75th Romanian Mathematical Olympiad

We assume that $O$ lies, for example, on the diagonal $AC$. Let $OE\perp AB$, $E\in AB$ and $OF\perp AD$, $F\in AD$. Then we have successively $OE=OF$, $△SOE\equiv △SOF$ (C.C.), $SE=SF$. Then $M\in SE$ and $OM\perp SF$, $Q\in SF$ and $OQ\perp SF$, $△SOM\equiv △SOQ$, $SM=SQ$, $\frac{SM}{SE}=\frac{SQ}{SF}$, $QM\parallel EF$, so $QM\parallel BD$. Analogously we get $NP\parallel BD$, so $QM\parallel NP$, which means that points $M,N,P,Q$ are coplanar.

Conversely, assume that $M,N,P,Q$ are coplanar in a plane $\alpha$. Take $OG\perp CD$, $G\in CD$ and $OH\perp BC$, $H\in BC$. Then the points $E,O,G$ are collinear, so the lines $SE,SO,SG$ are coplanar. It follows from this that the lines $SO$ and $MP$ are coplanar, and $SO\cap MP$ is the same as $SO\cap \alpha$. Similarly we'll get $NQ\cap SO$ is the same as $SO\cap \alpha$, so the lines $MP$ and $NQ$ intersect $SO$ at the same point $R$.

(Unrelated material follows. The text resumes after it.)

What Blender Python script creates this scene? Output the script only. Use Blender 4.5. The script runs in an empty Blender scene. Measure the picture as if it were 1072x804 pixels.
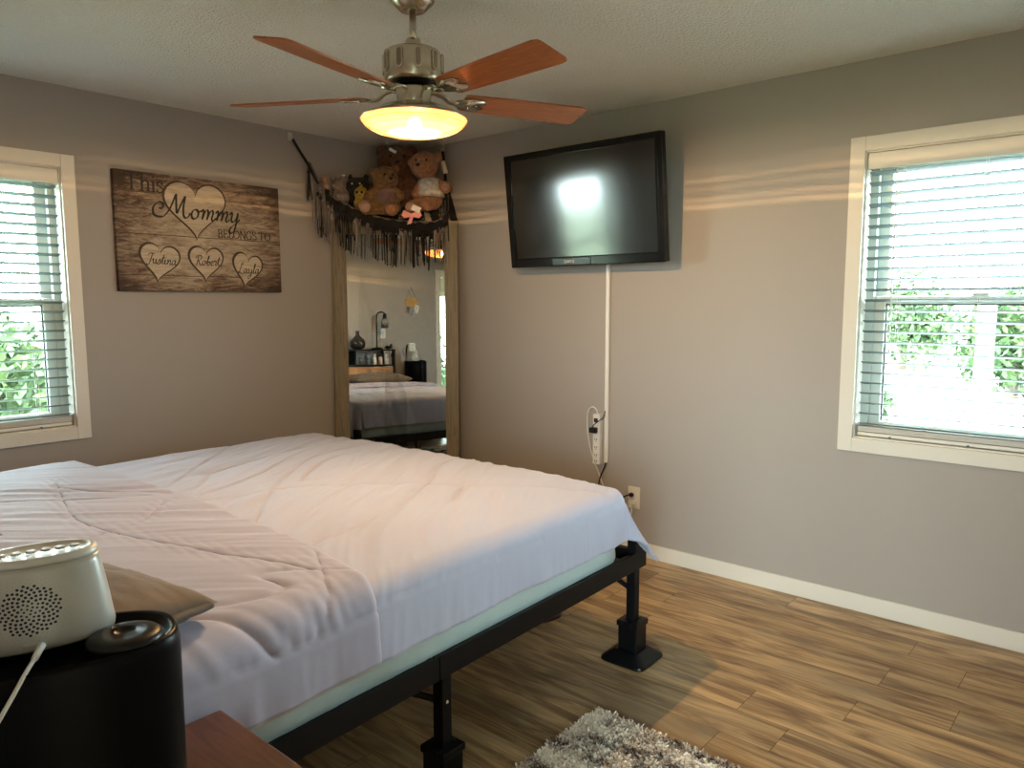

We calculate the ratio in which point $R$ divides $OS$, in terms of $OS,OE$ and $OG$. Take $MT\perp OS$, $PU\perp OS$, $U,T\in OS$. From the cyclic quadrilateral $MOPS$ we get $△MSR\sim △OPR$, so $\frac{MS}{OP}=\frac{MR}{OR}=\frac{SR}{PR}$, hence $\frac{M{S}^2}{O{P}^2}=\frac{SR}{OR}\cdot \frac{MR}{PR}=\frac{SR}{OR}\cdot \frac{MT}{PU}$. It follows $\frac{SR}{OR}=\frac{PU}{MT}\cdot \frac{M{S}^2}{O{P}^2}=\frac{PS\cdot PO\cdot M{S}^2}{MO\cdot MS\cdot PS\cdot PG}=\frac{PO}{PG}\cdot \frac{MS}{MO}$. But $\frac{PO}{PG}=\tan \angle SGO=\frac{SO}{OG}$ and $\frac{MS}{MO}=\cot \angle MSO=\frac{SO}{OE}$, so $\frac{SR}{OR}=\frac{S{O}^2}{OE\cdot OG}$.

Since line $NQ$ intersects $OS$ also in $R$, we obtain $OE\cdot OG=OF\cdot OH$. On the other hand we have $OE+OG=l=OF+OH$, where $l=AB=AD$. It follows from this that $OE(l-OE)=OF(l-OF)$, then $(OE-OF)(l-OE-OF)=0$, so $(OE-OF)(OH-OE)=0$. Thus $OE=OF$ or $OE=OH$, which implies $O\in AC$ or $O\in BD$.